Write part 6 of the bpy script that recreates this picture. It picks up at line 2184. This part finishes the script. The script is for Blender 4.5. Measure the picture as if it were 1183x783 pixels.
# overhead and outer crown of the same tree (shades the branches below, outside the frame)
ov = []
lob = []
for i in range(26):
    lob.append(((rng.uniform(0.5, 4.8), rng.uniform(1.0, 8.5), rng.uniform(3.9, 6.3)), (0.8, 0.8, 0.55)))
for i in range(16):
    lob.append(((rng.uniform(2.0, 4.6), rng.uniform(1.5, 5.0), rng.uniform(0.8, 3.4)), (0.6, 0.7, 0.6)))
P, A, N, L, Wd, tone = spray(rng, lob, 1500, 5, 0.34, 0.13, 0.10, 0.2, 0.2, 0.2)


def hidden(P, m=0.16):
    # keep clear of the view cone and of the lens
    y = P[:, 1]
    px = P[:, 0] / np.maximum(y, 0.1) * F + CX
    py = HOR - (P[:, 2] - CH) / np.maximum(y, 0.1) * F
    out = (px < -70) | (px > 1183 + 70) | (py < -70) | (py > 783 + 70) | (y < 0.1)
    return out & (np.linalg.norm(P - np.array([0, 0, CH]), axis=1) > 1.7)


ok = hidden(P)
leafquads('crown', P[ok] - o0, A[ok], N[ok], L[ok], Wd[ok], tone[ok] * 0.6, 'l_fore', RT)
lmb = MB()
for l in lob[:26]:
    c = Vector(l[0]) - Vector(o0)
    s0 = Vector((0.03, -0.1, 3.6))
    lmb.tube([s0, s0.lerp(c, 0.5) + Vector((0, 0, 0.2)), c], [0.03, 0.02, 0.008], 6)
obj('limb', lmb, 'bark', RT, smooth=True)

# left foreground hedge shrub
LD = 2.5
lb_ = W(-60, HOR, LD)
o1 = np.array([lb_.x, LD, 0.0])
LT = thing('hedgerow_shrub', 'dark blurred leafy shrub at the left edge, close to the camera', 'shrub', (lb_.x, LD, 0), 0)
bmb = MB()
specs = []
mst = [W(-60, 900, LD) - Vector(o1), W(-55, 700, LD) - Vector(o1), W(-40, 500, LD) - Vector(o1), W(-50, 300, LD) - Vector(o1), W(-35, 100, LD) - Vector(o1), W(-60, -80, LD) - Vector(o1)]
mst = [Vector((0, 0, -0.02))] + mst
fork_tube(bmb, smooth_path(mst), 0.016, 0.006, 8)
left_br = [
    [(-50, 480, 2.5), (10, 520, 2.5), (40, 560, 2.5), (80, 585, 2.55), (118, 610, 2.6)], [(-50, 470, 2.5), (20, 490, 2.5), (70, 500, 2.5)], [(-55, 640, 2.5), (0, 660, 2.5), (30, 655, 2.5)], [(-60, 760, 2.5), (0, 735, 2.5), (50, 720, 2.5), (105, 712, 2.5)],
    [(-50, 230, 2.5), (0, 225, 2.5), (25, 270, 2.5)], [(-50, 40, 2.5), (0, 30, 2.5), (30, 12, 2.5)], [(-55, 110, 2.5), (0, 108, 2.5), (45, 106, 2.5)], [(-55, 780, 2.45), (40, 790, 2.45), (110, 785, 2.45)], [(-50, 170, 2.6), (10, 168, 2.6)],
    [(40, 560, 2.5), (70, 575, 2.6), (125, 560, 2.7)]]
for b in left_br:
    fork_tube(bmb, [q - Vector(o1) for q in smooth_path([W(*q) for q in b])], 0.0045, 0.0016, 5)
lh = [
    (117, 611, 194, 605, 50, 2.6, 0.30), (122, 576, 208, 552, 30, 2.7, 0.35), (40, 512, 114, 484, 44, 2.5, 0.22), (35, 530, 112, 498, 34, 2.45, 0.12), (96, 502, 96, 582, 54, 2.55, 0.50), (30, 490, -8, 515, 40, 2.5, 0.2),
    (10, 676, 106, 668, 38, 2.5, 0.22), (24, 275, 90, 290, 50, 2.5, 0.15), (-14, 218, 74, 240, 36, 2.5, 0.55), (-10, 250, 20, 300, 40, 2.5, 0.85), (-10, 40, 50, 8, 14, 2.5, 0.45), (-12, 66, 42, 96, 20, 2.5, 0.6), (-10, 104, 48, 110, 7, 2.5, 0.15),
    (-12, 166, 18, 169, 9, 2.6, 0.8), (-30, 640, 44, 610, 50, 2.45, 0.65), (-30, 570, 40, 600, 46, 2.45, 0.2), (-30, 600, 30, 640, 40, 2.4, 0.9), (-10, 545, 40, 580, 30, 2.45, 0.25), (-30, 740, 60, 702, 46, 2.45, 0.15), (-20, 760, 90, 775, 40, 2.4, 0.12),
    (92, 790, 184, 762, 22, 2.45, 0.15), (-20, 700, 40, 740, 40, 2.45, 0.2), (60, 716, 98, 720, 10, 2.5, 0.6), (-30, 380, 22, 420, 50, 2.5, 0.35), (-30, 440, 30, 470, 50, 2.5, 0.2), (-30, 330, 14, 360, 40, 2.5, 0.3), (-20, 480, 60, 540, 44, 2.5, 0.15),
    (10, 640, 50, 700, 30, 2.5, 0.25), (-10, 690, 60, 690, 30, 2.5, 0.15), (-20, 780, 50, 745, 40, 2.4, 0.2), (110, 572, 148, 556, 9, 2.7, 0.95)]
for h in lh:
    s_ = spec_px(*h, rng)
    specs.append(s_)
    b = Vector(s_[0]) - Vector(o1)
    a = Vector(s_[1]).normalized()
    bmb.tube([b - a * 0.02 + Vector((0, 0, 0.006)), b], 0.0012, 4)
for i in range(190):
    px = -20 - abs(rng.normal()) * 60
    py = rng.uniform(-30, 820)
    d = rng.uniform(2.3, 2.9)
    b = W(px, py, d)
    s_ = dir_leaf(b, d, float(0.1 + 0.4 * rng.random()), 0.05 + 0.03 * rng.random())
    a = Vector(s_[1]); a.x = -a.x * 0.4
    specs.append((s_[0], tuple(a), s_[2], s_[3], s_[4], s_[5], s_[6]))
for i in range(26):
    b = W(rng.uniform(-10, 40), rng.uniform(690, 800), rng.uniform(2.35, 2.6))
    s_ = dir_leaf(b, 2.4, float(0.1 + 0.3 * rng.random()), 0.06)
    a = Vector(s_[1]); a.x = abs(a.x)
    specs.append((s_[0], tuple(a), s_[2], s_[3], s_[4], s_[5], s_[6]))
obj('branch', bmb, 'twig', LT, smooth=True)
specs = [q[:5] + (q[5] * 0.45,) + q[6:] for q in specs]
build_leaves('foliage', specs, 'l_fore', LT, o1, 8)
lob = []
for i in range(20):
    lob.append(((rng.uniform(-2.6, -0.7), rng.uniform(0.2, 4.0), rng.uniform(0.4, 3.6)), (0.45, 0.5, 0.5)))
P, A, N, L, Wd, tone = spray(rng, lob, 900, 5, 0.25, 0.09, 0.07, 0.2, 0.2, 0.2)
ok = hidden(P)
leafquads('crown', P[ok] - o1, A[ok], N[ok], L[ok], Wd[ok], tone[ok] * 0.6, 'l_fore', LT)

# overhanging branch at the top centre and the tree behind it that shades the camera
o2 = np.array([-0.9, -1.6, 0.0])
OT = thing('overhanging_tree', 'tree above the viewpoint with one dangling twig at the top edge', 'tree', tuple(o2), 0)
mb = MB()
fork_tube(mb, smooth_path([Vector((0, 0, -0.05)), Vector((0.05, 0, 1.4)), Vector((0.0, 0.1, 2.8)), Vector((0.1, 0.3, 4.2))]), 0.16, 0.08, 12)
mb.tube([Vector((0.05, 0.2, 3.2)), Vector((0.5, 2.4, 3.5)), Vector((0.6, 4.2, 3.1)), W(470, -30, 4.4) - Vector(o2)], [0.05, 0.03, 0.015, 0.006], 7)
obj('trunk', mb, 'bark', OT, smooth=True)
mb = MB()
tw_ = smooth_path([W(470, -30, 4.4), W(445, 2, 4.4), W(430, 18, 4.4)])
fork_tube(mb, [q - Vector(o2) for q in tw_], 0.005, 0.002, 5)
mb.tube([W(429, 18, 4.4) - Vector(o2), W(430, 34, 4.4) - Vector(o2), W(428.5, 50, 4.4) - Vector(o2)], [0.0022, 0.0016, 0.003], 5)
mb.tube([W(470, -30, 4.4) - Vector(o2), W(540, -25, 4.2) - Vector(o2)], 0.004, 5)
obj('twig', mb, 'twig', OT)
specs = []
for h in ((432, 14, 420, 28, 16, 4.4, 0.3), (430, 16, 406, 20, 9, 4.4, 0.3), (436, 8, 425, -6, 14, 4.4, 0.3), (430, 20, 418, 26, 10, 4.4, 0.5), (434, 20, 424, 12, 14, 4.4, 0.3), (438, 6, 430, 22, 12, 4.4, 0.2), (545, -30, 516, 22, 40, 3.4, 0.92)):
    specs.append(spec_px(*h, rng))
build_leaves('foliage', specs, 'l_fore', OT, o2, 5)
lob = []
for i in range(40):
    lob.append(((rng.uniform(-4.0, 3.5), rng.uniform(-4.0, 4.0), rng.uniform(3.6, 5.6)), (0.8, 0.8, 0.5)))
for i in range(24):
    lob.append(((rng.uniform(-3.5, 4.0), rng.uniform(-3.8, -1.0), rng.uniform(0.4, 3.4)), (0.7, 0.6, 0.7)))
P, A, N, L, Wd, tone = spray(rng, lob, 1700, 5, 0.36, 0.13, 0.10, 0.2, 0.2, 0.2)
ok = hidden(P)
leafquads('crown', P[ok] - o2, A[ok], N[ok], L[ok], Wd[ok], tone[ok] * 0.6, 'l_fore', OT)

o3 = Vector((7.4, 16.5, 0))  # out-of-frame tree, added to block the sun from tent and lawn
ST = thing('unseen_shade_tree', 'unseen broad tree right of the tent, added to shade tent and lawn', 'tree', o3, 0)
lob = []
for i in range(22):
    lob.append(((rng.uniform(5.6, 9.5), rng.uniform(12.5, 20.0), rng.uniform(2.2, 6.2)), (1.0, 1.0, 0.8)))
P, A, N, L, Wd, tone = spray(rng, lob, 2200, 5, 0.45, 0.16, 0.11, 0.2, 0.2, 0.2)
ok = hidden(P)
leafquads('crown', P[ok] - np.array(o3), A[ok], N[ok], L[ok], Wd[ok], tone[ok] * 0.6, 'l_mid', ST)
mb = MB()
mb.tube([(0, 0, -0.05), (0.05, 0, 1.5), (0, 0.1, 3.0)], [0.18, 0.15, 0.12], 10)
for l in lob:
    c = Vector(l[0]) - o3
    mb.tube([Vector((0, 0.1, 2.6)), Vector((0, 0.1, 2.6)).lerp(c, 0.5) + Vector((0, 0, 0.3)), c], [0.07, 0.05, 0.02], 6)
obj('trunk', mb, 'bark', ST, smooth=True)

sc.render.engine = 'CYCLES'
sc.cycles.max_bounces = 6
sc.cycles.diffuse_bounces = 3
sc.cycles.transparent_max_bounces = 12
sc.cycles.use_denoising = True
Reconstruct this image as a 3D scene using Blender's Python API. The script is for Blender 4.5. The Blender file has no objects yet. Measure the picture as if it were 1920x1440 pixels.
____
Copy, please, every line from the start of the entries down to the line that holds "return out &", with both of those lines included and no others.

Write part 6 of the bpy script that recreates this picture. It picks up at line 2184. This part finishes the script. The script is for Blender 4.5. Measure the picture as if it were 1183x783 pixels.
# overhead and outer crown of the same tree (shades the branches below, outside the frame)
ov = []
lob = []
for i in range(26):
    lob.append(((rng.uniform(0.5, 4.8), rng.uniform(1.0, 8.5), rng.uniform(3.9, 6.3)), (0.8, 0.8, 0.55)))
for i in range(16):
    lob.append(((rng.uniform(2.0, 4.6), rng.uniform(1.5, 5.0), rng.uniform(0.8, 3.4)), (0.6, 0.7, 0.6)))
P, A, N, L, Wd, tone = spray(rng, lob, 1500, 5, 0.34, 0.13, 0.10, 0.2, 0.2, 0.2)


def hidden(P, m=0.16):
    # keep clear of the view cone and of the lens
    y = P[:, 1]
    px = P[:, 0] / np.maximum(y, 0.1) * F + CX
    py = HOR - (P[:, 2] - CH) / np.maximum(y, 0.1) * F
    out = (px < -70) | (px > 1183 + 70) | (py < -70) | (py > 783 + 70) | (y < 0.1)
    return out & (np.linalg.norm(P - np.array([0, 0, CH]), axis=1) > 1.7)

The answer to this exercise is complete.